When he was finished teaching, Jesus told Peter and the others to let down the nets. They just wanted to go home to bed, but it was Jesus who wanted them to do it. (Have you ever tried saying no to Jesus?) Last night’s failure was in their minds as the ropes left their hands.  But this time was different.  Jesus was there, right there in the boat with them, out in the deep water.  They pulled up so many fish that their nets stretched almost to the breaking point.  The first boat was filled, and then a second boat.  The weight of their catch began to sink the vessels.  This was not just one day’s worth, or even two.  This was unbounded abundance.  It was God’s grace, like two fish and five loaves feeding thousands upon thousands.

Peter, looking at everything and everyone, dropped to the floor.  “Go away from me, Lord, for I am a sinful person!

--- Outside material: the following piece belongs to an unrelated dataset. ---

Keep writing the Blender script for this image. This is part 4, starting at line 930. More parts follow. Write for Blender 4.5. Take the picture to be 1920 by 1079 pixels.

You have done for me what I could not do for myself, but I am not good enough for you to love me this much.  I don’t deserve your blessings.”  Peter’s words sound like someone who feels like a failure.  “Go away from me, Lord, for I am a sinful person!”

Jesus’ next words to Peter were, “Do not be afraid; from now on you will be catching people.” In other words, “Don’t be afraid, Peter!  You are exactly who you should be.  I will help you.  And if you fail, God won’t.  God’s abundant grace will overflow.  I trust you enough to share my mission with you.  I trust in you, believe in you, love you.  Do the same for me.

Like Peter, God says to us, “Do what you do.  Your workplace, your community, your life–that’s where I will show up. My promise to you is to use what knowledge, skills, and gifts that you have, to bless them and multiply them with blessings that know no bounds.”  Following Jesus means trusting that God always loves us, whether we fail or not, and whether we can fish, or play golf, or not.  God never gives up on us.  God entrusts God’s mission to us, with the promise to be with us, to love through us, to save through us, and to bless others through us.

Let us pray.  O Lord God who has called us, your servants, to ventures of which we cannot see the ending, by paths as yet untrodden, and through perils unknown, give us faith to go out with good courage, knowing that your hand is leading us and your love supporting us, through Jesus Christ our Lord. Amen!

~ Pastor Cheryl Ann Griffin

[1]https://www.space.com/41769-pluto-planet-definition-debate-rages-on.html.  The definition agreed upon at that IAU meeting requires that an object meet three conditions to qualify as a planet: It must orbit the sun, it must be massive enough that its gravity pulls it more or less into a spherical shape, and it must clear the neighborhood around its orbit.